The policymakers in the partner countries of the Belt and Road Initiative (BRI) need to take a differentiated and strategic stance to achieve economic gains and reduce environmental expenses. In the case of South Asia and MENA, where infrastructure-based foreign direct investment (FDI) causes carbon emissions⁵³, there is a dire need to enhance environmental standards and screening procedures, clearly encouraging green FDI in renewable energy and sustainable infrastructure rather than carbon-intensive ones. On the other hand, every country must be aggressive in promoting the technological breakthrough that has proven to have an emission-cutting impact by encouraging the transfer of green technology and investments in research and development. Besides, the synergistic, emissions-enhancing nature of FDI and tourism development requires the establishment of compulsory environmental impact assessment and sustainable design concepts⁵⁴, like energy-efficient buildings and low-carbon transportation, as the fundamental elements of all tourism-related infrastructural development. Last, the confirmation of the Environmental Kuznets Curve (EKC) hypothesis provides an important long-term outlook, highlighting that the BRI today must strategically invest in a green economic transition to reach the tipping point where further growth is not dependent on environmental degradation and thus would leave the BRI with the legacy of a sustainable, resilient development.

Conclusion

This paper presents detailed and subtle empirical evidence of dynamic relationships among infrastructure-driven foreign direct investment (FDI), tourism development, technological innovation, and carbon emissions in the framework of the Belt and Road Initiative (BRI). These relationships are also strongly supported by the results as being not homogeneous but are highly cross-sectionally dependent and strongly heterogeneous by geography. Although technological innovation remains a decisive factor in the elimination of carbon emissions in all samples, the environmental nature of FDI and tourism greatly relies on the region. The most important message is the dual nature of infrastructure-led FDI that can become an agent to reduce emissions in particular areas, such as Southeast Asia and Europe, but becomes a serious contributor to higher carbon emissions in others, in particular, South Asia and the MENA countries, more so when interacting with tourism development at synergistic levels. Moreover, the confirmation of the Environmental Kuznets Curve (EKC) hypothesis creates a promising outlook that, under the strategic policy guidance, there is an ultimate decoupling of economic growth within the BRI framework and environmental degradation.

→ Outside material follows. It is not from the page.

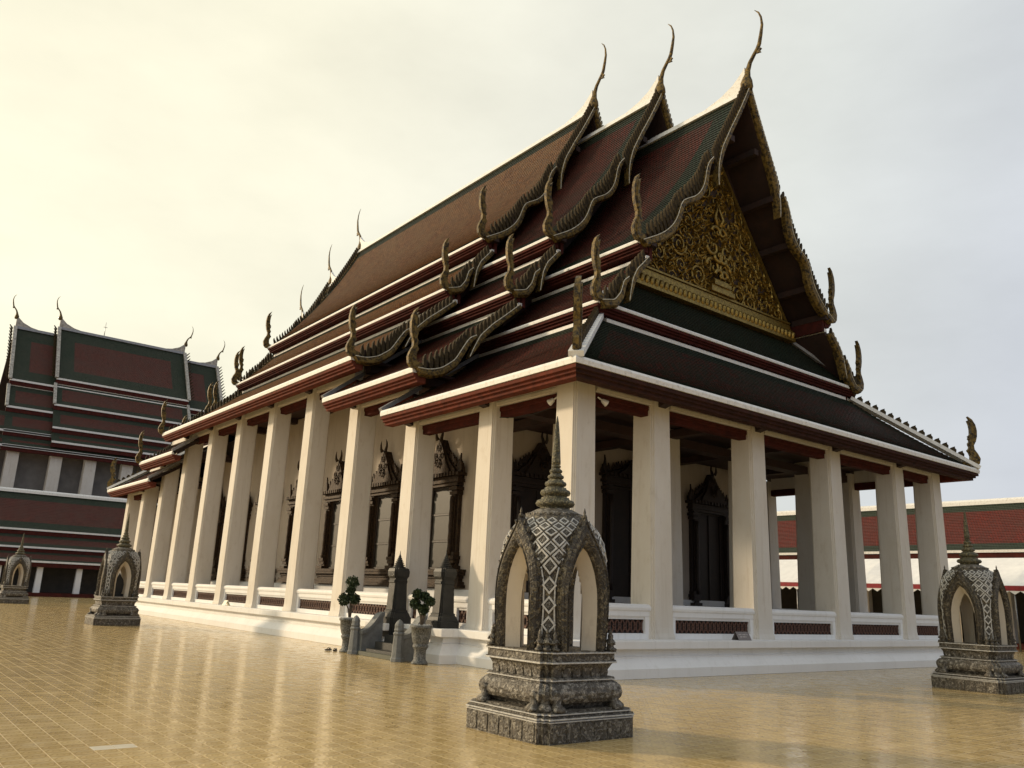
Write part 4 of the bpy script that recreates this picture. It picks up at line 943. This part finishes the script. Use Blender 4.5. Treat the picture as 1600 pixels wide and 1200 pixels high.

Limitations and future research

This study has specific limitations, even though its methodological approach is substantial, which provides promising prospects for the literature in the future. The main limitation is that it is aggregate, whereas the CS-ARDL model may account for regional heterogeneity; it fails to separate the sectoral composition of foreign direct investment (renewable energy versus fossil-fuel power plants) or distinguish between different types of tourism (mass tourism versus eco-tourism), which may not cause the same environmental effect. Additionally, the use of nationally aggregated data can hide important sub-national differences in economic activity and ecological impacts. Subsequent research would thus be of immense benefit to refine the granularity of the current research by using sector-level or firm-level data about Chinese FDI, as well as considering more specific measures of tourism, such as types of tourist expenditure or length of stay. Also, by incorporating quantitative metrics of environmental policy stringency or the quality of governance in the model, a better understanding of which institutional mechanisms hold the key to FDI becoming a pollution halo or a pollution haven could be able to be gained, and the heterogeneity would no longer be discovered, but its underlying causes could be explained.